══ Records provided
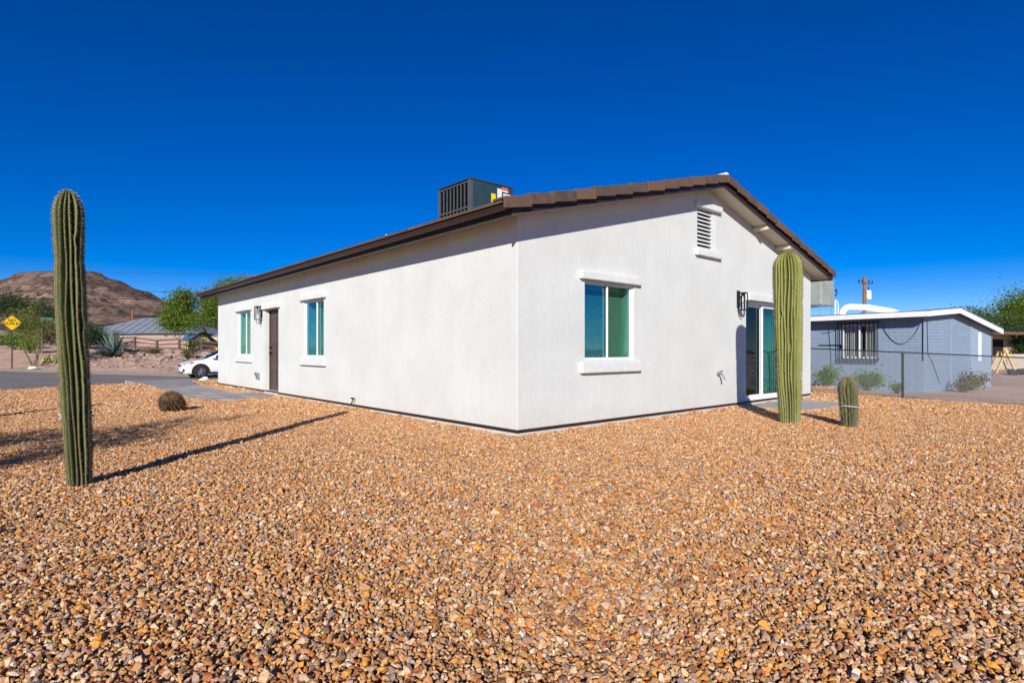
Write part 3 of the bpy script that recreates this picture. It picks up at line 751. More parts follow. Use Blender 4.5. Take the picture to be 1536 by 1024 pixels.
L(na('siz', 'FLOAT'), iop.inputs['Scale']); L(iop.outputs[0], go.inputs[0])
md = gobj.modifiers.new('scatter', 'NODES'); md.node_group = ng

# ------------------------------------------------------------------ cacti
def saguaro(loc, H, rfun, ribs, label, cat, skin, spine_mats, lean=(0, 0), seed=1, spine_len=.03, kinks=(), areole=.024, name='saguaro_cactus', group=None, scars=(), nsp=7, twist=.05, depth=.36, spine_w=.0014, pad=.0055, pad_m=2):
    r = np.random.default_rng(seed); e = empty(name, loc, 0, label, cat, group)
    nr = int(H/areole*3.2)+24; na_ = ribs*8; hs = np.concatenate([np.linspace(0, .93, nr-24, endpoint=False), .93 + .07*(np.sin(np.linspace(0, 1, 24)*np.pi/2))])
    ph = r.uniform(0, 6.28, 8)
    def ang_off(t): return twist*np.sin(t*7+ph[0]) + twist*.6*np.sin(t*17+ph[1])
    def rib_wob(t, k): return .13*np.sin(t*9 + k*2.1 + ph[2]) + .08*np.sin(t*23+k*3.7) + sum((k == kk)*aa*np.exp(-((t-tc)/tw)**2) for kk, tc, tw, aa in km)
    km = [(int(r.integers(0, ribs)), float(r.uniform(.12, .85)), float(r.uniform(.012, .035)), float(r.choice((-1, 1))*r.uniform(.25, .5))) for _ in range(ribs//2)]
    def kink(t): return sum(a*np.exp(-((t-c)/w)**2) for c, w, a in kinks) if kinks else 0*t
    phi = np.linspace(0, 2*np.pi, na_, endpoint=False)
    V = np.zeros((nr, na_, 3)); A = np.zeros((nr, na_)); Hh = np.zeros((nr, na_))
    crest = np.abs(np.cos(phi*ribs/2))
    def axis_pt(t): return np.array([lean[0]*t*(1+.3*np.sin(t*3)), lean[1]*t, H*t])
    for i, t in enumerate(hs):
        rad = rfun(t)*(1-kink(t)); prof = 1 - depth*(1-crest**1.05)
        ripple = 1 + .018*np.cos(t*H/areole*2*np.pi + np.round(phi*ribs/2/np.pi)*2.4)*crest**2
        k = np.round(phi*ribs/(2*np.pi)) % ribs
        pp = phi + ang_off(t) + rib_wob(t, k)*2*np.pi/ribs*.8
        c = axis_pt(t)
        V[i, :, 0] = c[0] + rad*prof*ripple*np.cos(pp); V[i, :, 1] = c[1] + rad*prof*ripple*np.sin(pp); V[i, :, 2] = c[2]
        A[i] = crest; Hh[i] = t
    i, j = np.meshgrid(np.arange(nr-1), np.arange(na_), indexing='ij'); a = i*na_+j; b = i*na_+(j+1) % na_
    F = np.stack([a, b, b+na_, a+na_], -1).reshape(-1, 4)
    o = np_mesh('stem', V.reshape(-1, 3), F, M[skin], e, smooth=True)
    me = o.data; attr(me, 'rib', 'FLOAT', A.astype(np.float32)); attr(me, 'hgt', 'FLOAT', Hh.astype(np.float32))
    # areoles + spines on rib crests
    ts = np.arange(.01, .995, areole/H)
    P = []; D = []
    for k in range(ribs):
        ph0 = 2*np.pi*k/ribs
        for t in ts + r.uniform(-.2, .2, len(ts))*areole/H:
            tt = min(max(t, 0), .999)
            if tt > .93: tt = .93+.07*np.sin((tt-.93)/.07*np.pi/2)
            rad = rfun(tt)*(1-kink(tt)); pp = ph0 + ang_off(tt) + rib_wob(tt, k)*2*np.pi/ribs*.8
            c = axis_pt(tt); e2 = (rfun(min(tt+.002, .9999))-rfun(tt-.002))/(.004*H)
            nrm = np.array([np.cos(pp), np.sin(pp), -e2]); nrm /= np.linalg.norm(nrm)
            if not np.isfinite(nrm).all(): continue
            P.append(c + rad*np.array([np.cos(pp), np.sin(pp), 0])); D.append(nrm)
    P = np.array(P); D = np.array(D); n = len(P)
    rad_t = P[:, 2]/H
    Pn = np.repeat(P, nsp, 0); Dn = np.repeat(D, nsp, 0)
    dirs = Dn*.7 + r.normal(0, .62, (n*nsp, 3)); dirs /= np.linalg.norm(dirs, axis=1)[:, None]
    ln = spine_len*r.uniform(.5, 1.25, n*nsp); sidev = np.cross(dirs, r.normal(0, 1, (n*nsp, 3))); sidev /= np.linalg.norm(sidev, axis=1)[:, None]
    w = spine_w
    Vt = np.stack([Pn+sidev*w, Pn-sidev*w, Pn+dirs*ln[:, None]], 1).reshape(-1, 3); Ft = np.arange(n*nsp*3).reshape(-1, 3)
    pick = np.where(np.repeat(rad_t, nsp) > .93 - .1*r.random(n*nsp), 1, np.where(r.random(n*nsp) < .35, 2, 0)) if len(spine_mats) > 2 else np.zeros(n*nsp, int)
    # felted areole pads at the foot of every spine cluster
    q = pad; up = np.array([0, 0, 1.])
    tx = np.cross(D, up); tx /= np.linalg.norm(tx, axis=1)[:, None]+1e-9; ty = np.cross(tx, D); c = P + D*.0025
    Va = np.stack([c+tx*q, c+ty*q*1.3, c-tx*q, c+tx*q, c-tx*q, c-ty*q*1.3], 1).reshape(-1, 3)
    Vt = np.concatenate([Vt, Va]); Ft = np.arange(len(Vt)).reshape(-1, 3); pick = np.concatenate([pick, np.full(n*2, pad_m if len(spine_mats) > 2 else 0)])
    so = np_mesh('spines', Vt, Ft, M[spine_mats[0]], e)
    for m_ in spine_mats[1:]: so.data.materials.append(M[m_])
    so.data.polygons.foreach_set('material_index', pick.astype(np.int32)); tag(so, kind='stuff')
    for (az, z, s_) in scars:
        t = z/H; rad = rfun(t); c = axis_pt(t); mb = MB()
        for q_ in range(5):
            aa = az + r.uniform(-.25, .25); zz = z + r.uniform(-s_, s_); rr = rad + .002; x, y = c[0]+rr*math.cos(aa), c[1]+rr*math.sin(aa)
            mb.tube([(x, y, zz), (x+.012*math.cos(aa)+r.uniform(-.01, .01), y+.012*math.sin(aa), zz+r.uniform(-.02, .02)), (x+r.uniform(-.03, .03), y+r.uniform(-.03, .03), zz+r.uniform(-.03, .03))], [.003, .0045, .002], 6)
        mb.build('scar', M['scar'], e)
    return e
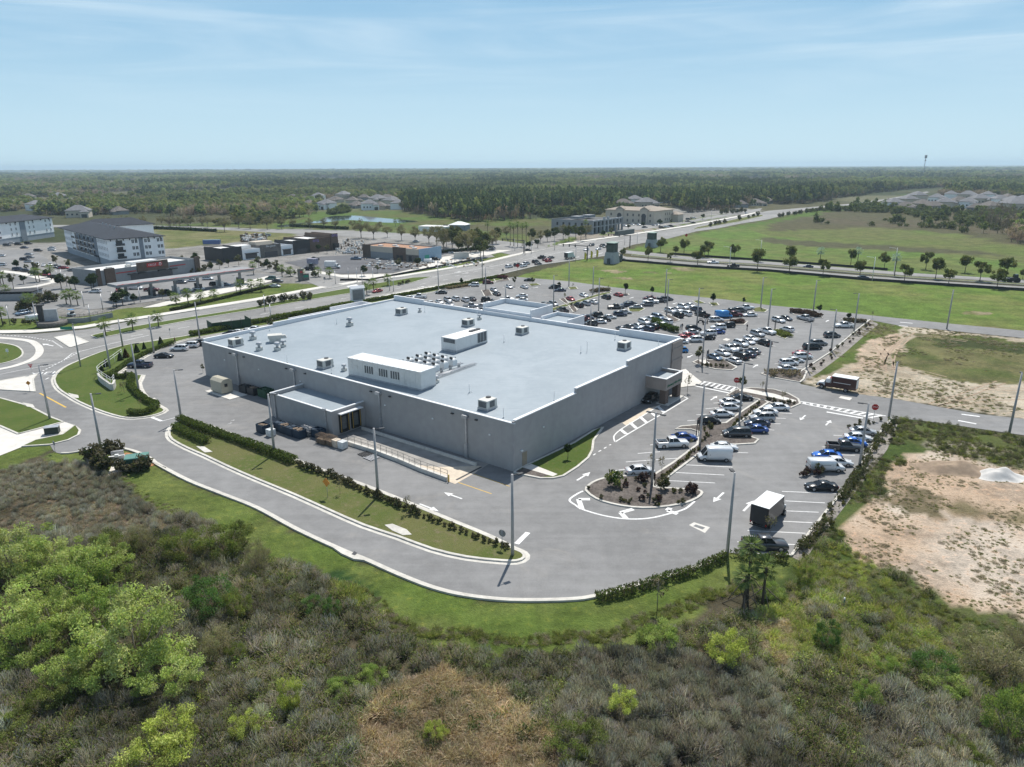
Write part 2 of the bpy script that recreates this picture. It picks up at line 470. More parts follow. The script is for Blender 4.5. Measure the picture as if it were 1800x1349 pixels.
════
Objective => Leave out the pictures, then repeat the listing above exactly from its first line to the line with "md = gobj.modifiers.new('scatter', 'NODES');", inclusive.

Result of the task =>
Write part 3 of the bpy script that recreates this picture. It picks up at line 751. More parts follow. Use Blender 4.5. Take the picture to be 1536 by 1024 pixels.
L(na('siz', 'FLOAT'), iop.inputs['Scale']); L(iop.outputs[0], go.inputs[0])
md = gobj.modifiers.new('scatter', 'NODES'); md.node_group = ng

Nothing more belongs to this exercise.